When the leader of the state senate was convicted in a kickback scheme a few years ago, local politicians held a going-away party for him. Months later the National Hispanic Cultural Center removed his name from a building dedicated in his honor. The move was controversial because the senator had done a lot for the community before the feds caught him.
New Mexico’s tiny population (about two million in the entire state) makes government accessible in a small-town kind of way. My state legislator answers emails personally. Everybody who has lived here for a generation or two seems to know everybody else and many of them are related. Last year I had a pleasant chat at a social function with a former state official who’s awaiting trial for misuse of federal funds, and later learned that one of my neighbors was on the grand jury that indicted her.
This community feeling may be why there seems to be a higher tolerance for official misconduct here than in most places, even Chicago. The standard questionnaire the Albuquerque Journal issues to candidates for office routinely asks if they have been convicted of a crime. Hardly a week goes by without news of a government official being arrested (often for drunk driving) and an inordinate number of government employees are on paid leave awaiting criminal charges.

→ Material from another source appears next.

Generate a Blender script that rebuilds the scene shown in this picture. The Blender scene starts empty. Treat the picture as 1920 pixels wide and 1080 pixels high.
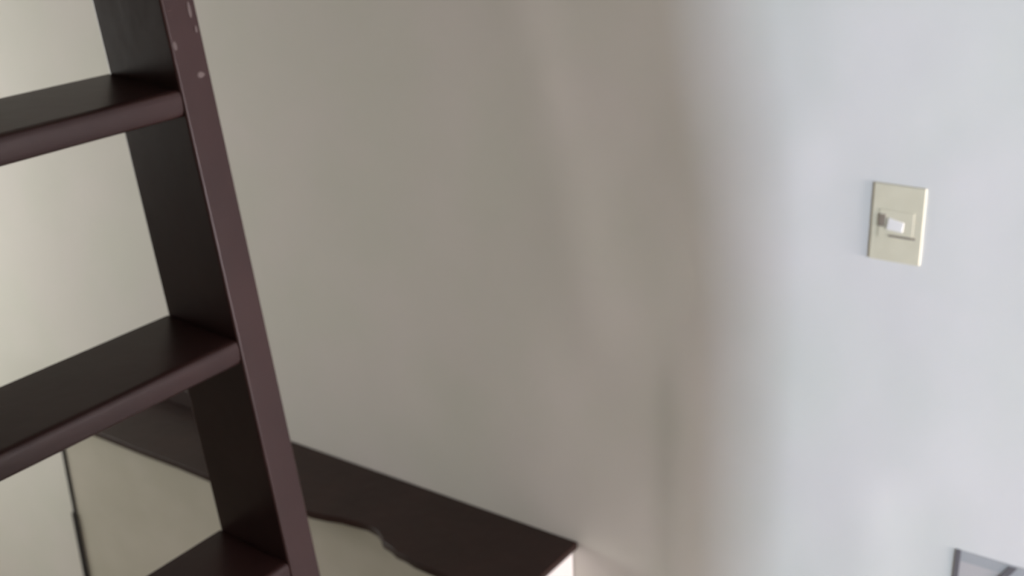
import bpy, bmesh, math, random
from mathutils import Vector, Matrix, noise

random.seed(7)
sc = bpy.context.scene
COL = sc.collection
CAMZ = 2.32                       # camera height above the floor

# ------------------------------------------------------------------ camera
R_ = Vector((0.82044809, 0.57075033, -0.03330154))
U_ = Vector((-0.18508322, 0.32026388, 0.92907225))
F_ = Vector((-0.54093358, 0.75609199, -0.3683962))
cam_d = bpy.data.cameras.new('camera')
cam = bpy.data.objects.new('camera', cam_d)
COL.objects.link(cam)
m = Matrix((R_, U_, -F_)).transposed().to_4x4()
m.translation = Vector((0, 0, CAMZ))
cam.matrix_world = m
cam_d.sensor_width = 36
cam_d.lens = 36 * 2252.95 / 1920
cam_d.clip_start = 0.02
cam_d.dof.use_dof = True
cam_d.dof.focus_distance = 0.8
cam_d.dof.aperture_fstop = 9.0
sc.camera = cam

# ------------------------------------------------------------------ light
w = bpy.data.worlds.new('world'); sc.world = w; w.use_nodes = True
bg = w.node_tree.nodes['Background']
bg.inputs[0].default_value = (1, 1, 1, 1); bg.inputs[1].default_value = 0.3


def area(name, loc, target, sx, sy, power, col):
    d = bpy.data.lights.new(name, 'AREA'); d.shape = 'RECTANGLE'
    d.size = sx; d.size_y = sy; d.energy = power; d.color = col
    o = bpy.data.objects.new(name, d); COL.objects.link(o)
    o.location = loc
    o.rotation_euler = (Vector(target) - Vector(loc)).to_track_quat('-Z', 'Z').to_euler()
    return o


# daylight entering by the window of the bright room to the right
area('daylight_right', (5.2, -2.95, CAMZ - 0.15), (0.2, 0.9, CAMZ - 0.6), 0.28, 1.6, 1440, (0.642, 0.771, 1.0))
# added lamp at an unseen right window, brightening box end and ladder fronts
area('end_fill', (3.12, 1.2, CAMZ - 0.7), (-1.0, 1.3, CAMZ - 0.9), 0.35, 1.2, 172, (1.0, 0.89, 0.93))
# warmer daylight entering by the window far to the left
area('daylight_left', (-4.22, 0.55, CAMZ - 0.75), (-2.0, 1.4, CAMZ - 0.6), 0.8, 1.0, 36, (1.0, 0.985, 0.93))
sc.view_settings.view_transform = 'Standard'
sc.view_settings.look = 'None'
sc.view_settings.gamma = 1.0
sc.view_settings.use_curve_mapping = False
sc.view_settings.exposure = 0.0


# ------------------------------------------------------------------ helpers
def lin(c):
    return tuple(((v / 255) / 12.92 if v / 255 <= .04045 else ((v / 255 + .055) / 1.055) ** 2.4) for v in c)


def mat(name, col, rough=0.6, var=None, scale=4.0, bump=0.0, bscale=60.0, spec=0.5, detail=4, coat=0.0):
    m = bpy.data.materials.new(name); m.use_nodes = True
    nt = m.node_tree; b = nt.nodes['Principled BSDF']
    b.inputs['Roughness'].default_value = rough
    b.inputs['Specular IOR Level'].default_value = spec
    b.inputs['Coat Weight'].default_value = coat
    tc = nt.nodes.new('ShaderNodeTexCoord')
    c = lin(col)
    if var:
        n = nt.nodes.new('ShaderNodeTexNoise'); n.inputs['Scale'].default_value = scale
        n.inputs['Detail'].default_value = detail
        nt.links.new(tc.outputs['Object'], n.inputs['Vector'])
        r = nt.nodes.new('ShaderNodeValToRGB')
        r.color_ramp.elements[0].position = 0.34; r.color_ramp.elements[1].position = 0.66
        r.color_ramp.elements[0].color = (*c, 1); r.color_ramp.elements[1].color = (*lin(var), 1)
        nt.links.new(n.outputs['Fac'], r.inputs['Fac'])
        nt.links.new(r.outputs['Color'], b.inputs['Base Color'])
    else:
        b.inputs['Base Color'].default_value = (*c, 1)
    if bump:
        n2 = nt.nodes.new('ShaderNodeTexNoise'); n2.inputs['Scale'].default_value = bscale
        nt.links.new(tc.outputs['Object'], n2.inputs['Vector'])
        bp = nt.nodes.new('ShaderNodeBump'); bp.inputs['Strength'].default_value = bump
        bp.inputs['Distance'].default_value = 0.004
        nt.links.new(n2.outputs['Fac'], bp.inputs['Height'])
        nt.links.new(bp.outputs['Normal'], b.inputs['Normal'])
    return m


M = {}
M['wall'] = mat('wall_paint', (226, 223, 217), 0.75, (222, 222, 213), 5.0, 0.12, 22, 0.25, 3)
M['ceiling'] = mat('ceiling_paint', (140, 132, 124), 0.8)
M['floor'] = mat('floor_tile', (178, 168, 155), 0.35, (160, 150, 138), 3.0)
M['brown'] = mat('brown_gloss_paint', (57, 37, 35), 0.34, (50, 32, 30), 7.0, 0.10, 30, 0.32, 4)
M['ledge'] = mat('ledge_brown_paint', (48, 30, 26), 0.42, (42, 26, 22), 12.0, 0.2, 35, 0.3, 4)
M['box'] = mat('cupboard_paint', (205, 201, 188), 0.55, (196, 193, 178), 6.0, 0.1, 30)
M['white'] = mat('white_plaster', (248, 245, 241), 0.6)
M['gap'] = mat('dark_gap', (30, 28, 24), 0.8)
M['scuff'] = mat('pale_scuff', (98, 86, 83), 0.6)
M['cream'] = mat('cream_plastic', (222, 215, 188), 0.6, (216, 209, 182), 30.0)
M['rocker'] = mat('white_plastic', (244, 240, 232), 0.3)
M['grime'] = mat('grime', (140, 128, 112), 0.8)
M['metal'] = mat('grey_metal', (176, 176, 176), 0.6, (168, 170, 168), 20.0)
M['darkmetal'] = mat('dark_metal', (108, 105, 106), 0.45)
M['pane'] = mat('pale_pane', (190, 188, 184), 0.45, (196, 190, 186), 6.0)
M['door'] = mat('door_paint', (214, 208, 196), 0.5)


def link(name, bm, m, parent=None, smooth=False, bevel=0.0, seg=2):
    me = bpy.data.meshes.new(name)
    bmesh.ops.recalc_face_normals(bm, faces=bm.faces)
    bm.to_mesh(me); bm.free()
    me.materials.append(M[m])
    o = bpy.data.objects.new(name, me); COL.objects.link(o)
    if parent: o.parent = parent
    if bevel:
        b = o.modifiers.new('bevel', 'BEVEL'); b.width = bevel; b.segments = seg; b.limit_method = 'ANGLE'
        smooth = True
    if smooth:
        for p in me.polygons: p.use_smooth = True
        if bevel:
            wn = o.modifiers.new('wn', 'WEIGHTED_NORMAL'); wn.keep_sharp = True
    return o


def box(bm, x0, x1, y0, y1, z0, z1):
    v = [bm.verts.new((x, y, z)) for z in (z0, z1) for y in (y0, y1) for x in (x0, x1)]
    for f in ((0, 1, 3, 2), (4, 6, 7, 5), (0, 4, 5, 1), (2, 3, 7, 6), (0, 2, 6, 4), (1, 5, 7, 3)):
        bm.faces.new([v[i] for i in f])
    return bm


def prism(bm, pts, axis, a, b):
    """extrude a closed outline along an axis ('y': pts are x,z; 'z': pts are x,y)"""
    def P(p, t): return (p[0], t, p[1]) if axis == 'y' else (p[0], p[1], t)
    A = [bm.verts.new(P(p, a)) for p in pts]; B = [bm.verts.new(P(p, b)) for p in pts]
    bm.faces.new(A); bm.faces.new(B[::-1])
    for i in range(len(pts)):
        j = (i + 1) % len(pts)
        bm.faces.new((A[i], B[i], B[j], A[j]))
    return bm


def B(*a): return box(bmesh.new(), *a)


def tag(o, label, cat, group=None, kind=None):
    if label: o['label'] = label
    if cat: o['category'] = cat
    if group: o['group'] = group
    if kind: o['kind'] = kind
    return o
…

New Mexico’s spirit of tolerance and forgiveness extends to dead criminals as well as living ones. Former Gov. Bill Richardson’s last act as he left office was to consider a retroactive pardon for Billy the Kid. After extensive public discussion, including comments by descendants of the sheriff who shot Billy in 1881, the Gov decided against the pardon. But it was a near thing.
That’s how it is in New Mexico and I’m enjoying the show.